Written task: Scan the listing below. Report each line that includes "scene".

-- start Given data --

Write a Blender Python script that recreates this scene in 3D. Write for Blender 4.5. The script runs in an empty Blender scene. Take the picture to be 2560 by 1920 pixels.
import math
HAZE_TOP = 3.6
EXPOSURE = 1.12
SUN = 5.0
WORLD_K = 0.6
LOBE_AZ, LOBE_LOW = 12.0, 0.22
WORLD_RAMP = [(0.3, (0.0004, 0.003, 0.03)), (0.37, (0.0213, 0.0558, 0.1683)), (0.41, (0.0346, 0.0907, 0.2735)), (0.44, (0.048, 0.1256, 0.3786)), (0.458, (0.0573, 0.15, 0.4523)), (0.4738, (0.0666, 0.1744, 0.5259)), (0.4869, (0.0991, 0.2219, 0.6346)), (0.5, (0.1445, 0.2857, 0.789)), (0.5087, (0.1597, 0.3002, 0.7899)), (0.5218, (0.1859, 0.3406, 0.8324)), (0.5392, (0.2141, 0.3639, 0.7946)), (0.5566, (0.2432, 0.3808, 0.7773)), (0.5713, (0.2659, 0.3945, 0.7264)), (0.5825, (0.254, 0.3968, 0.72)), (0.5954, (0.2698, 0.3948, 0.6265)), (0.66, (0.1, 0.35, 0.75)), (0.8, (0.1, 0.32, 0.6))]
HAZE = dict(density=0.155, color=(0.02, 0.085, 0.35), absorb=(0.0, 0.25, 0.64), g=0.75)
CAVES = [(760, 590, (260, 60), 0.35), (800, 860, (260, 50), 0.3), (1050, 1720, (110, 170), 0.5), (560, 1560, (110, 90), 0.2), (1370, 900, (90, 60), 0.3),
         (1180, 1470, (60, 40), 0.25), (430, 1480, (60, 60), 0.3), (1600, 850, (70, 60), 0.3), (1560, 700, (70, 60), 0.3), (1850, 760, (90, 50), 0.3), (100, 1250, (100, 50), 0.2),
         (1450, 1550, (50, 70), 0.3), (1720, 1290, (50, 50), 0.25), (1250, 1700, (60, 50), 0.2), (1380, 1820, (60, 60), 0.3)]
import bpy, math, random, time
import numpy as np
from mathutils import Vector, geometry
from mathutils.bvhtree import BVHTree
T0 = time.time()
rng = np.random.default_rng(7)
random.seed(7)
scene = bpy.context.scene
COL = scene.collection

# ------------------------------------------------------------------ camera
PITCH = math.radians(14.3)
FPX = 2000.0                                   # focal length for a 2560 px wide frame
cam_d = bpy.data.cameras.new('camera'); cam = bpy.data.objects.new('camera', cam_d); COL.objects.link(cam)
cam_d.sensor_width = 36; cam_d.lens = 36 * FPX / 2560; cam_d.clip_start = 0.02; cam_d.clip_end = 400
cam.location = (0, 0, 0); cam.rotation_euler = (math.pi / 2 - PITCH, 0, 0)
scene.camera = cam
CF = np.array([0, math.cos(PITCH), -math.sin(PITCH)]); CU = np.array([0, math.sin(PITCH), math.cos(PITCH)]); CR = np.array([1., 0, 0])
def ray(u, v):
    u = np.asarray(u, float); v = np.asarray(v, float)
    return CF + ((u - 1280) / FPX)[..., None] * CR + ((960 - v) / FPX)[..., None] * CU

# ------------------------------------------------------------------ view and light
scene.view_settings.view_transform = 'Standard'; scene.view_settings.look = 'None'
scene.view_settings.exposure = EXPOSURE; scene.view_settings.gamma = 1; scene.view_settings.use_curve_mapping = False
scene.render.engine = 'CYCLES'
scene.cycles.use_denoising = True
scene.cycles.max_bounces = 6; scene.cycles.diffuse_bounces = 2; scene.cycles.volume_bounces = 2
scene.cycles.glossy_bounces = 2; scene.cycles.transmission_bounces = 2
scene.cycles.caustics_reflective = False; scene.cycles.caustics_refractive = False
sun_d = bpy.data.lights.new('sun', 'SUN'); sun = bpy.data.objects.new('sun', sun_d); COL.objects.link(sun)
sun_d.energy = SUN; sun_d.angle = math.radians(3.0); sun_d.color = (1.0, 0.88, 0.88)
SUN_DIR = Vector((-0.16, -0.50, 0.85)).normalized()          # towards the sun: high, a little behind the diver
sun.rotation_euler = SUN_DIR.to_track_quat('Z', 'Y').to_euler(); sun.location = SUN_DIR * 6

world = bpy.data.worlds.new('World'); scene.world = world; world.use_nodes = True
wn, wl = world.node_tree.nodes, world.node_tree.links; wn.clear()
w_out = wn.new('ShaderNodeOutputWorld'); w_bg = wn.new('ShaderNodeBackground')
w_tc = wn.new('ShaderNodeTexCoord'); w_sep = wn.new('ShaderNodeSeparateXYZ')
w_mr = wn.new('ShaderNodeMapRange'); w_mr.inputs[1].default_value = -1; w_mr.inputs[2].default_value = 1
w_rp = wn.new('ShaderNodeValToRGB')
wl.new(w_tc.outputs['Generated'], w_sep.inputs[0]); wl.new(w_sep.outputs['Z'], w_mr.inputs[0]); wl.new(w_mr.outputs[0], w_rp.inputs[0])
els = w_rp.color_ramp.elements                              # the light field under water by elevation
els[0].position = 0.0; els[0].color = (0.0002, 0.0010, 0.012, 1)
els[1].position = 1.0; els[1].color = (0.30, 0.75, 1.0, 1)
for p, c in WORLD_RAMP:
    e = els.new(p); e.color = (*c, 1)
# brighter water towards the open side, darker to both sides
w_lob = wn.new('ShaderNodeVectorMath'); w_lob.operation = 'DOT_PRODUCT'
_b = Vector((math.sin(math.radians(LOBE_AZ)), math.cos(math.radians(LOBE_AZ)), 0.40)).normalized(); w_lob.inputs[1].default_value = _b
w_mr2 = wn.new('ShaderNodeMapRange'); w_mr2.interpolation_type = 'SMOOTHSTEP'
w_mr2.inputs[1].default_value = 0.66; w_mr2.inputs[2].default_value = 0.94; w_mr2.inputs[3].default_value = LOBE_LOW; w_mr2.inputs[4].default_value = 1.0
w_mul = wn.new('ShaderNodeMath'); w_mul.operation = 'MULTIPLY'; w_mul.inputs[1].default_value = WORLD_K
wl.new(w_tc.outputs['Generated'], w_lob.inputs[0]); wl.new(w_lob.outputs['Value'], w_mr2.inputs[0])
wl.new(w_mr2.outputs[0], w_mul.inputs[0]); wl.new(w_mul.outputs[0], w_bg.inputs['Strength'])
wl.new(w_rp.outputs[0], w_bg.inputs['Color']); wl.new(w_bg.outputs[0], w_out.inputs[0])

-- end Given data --

Answer to this problem:
Write a Blender Python script that recreates this scene in 3D. Write for Blender 4.5. The script runs in an empty Blender scene. Take the picture to be 2560 by 1920 pixels.
scene = bpy.context.scene
COL = scene.collection
scene.camera = cam
scene.view_settings.view_transform = 'Standard'; scene.view_settings.look = 'None'
scene.view_settings.exposure = EXPOSURE; scene.view_settings.gamma = 1; scene.view_settings.use_curve_mapping = False
scene.render.engine = 'CYCLES'
scene.cycles.use_denoising = True
scene.cycles.max_bounces = 6; scene.cycles.diffuse_bounces = 2; scene.cycles.volume_bounces = 2
scene.cycles.glossy_bounces = 2; scene.cycles.transmission_bounces = 2
scene.cycles.caustics_reflective = False; scene.cycles.caustics_refractive = False
world = bpy.data.worlds.new('World'); scene.world = world; world.use_nodes = True